November 14, 1777, Fort Mercer
“we burst a 24 pounder this day that was got from the wreck of the agusta.”—Greenman, 85.
“The french Engenear burst a 24 pounder in the fort at Red Banks this afternoon, improoving her, he had no more judgement then to put in 20 pounds of powder and two wads and two balls.”—Angell, Diary.
Thank you for this article Rand. I didn’t know about this site, I’m sorry to say, and I’m not too far in Flemington, NJ. I’m currently reading Washington’s Immortals by Patrick O’Donnell about the 1st Maryland Regiment, and there’s a section on Fort Mifflin (one of the most interesting I’ve read). If the rain backs off this weekend I may take a drive there.
Thank you for the article. I have just “discovered” the American Revolution and have had my head down reading and gathering as much information as possible. Just fascinating. All the missed opportunities I had in my early years when I lived in the Washington DC area. Too bad I now live in Ohio!
I read Mr. Mirante’s excellent post on Ft. Mercer with much interest. (I was the spontoon-wielding guide for his tour.) He captured both the importance and relative obscurity of our wonderful Park with real insight.

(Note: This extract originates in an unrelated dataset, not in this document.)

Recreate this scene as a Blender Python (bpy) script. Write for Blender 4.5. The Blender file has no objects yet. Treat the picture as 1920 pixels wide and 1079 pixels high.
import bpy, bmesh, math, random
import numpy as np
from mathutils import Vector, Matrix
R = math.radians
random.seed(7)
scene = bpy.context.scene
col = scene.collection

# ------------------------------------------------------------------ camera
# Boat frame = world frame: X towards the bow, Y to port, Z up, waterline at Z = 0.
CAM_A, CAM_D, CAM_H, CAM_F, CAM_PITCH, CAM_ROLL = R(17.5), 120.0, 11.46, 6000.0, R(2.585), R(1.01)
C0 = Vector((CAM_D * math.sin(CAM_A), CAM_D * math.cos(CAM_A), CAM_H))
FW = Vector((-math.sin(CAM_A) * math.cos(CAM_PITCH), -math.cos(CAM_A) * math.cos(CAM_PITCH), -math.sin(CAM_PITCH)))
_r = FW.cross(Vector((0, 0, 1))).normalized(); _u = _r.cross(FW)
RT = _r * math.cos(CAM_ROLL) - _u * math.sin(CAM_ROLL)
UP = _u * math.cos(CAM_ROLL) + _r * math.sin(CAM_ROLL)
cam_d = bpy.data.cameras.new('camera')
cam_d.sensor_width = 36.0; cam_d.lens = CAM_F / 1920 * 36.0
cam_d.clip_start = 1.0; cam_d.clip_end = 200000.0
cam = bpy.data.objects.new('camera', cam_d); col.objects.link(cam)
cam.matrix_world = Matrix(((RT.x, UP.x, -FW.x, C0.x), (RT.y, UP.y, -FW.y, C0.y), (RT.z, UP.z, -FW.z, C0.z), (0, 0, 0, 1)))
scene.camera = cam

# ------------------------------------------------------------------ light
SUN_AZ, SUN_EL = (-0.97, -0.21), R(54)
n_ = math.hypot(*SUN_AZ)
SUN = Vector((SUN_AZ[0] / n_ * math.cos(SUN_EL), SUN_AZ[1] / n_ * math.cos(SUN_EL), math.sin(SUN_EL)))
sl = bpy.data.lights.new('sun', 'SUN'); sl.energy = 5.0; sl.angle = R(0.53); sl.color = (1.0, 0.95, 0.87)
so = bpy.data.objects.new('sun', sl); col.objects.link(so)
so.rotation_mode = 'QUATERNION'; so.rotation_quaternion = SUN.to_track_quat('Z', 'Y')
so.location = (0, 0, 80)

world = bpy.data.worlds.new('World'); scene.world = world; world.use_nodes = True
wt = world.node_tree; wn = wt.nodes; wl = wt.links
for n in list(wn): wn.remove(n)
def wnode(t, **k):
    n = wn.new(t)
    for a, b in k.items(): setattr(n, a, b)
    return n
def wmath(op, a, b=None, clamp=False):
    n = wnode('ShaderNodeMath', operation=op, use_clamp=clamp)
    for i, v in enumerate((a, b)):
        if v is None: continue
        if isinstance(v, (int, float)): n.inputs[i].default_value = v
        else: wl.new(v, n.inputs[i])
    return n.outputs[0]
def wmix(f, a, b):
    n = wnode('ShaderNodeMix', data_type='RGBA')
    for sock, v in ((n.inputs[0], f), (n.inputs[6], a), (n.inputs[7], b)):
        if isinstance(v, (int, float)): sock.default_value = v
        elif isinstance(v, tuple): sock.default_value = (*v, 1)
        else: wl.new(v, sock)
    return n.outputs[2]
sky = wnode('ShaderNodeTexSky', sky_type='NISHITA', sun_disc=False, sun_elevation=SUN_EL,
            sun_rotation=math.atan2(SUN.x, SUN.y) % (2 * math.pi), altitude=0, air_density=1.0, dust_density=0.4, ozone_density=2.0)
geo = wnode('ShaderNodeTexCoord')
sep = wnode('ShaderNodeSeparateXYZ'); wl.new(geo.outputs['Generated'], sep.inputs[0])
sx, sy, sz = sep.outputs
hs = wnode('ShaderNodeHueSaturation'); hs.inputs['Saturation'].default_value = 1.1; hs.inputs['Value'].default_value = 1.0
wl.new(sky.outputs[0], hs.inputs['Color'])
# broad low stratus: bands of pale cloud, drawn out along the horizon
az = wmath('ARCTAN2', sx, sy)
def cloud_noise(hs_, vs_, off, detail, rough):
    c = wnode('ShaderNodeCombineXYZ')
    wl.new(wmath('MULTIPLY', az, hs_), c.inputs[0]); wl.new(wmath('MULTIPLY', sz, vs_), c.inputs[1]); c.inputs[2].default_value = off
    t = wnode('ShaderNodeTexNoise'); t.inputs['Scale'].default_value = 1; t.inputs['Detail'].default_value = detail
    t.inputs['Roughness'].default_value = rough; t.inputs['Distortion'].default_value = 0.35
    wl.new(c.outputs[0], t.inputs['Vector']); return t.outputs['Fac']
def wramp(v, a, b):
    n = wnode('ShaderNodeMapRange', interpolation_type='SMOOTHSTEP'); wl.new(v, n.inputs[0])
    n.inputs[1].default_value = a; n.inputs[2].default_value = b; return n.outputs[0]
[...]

He also well-identified many of the the rich and surprising rewards of a visit. (One other is that what is believed to be the third oldest surviving Revolutionary-War monument in the US-ca. 1829- still stands on the Battlefield !) I deeply appreciate his kind attention and appreciation for this marvelous, but overlooked site. We welcome visitors Thurs.-Sunday from 1-4 PM during the Summer and on Sundays 1-4PM until early December. The annual Battle-Reenactment/Field Day will be held on Oct. 21st 2018. Our annual Candlelight Christmas Tour will be Dec. 7-9th. Admission to the Park/Whitall House and events is free-courtesy the Gloucester County Board of Chosen Freeholders.
Thank-you! I look forward to making the trip!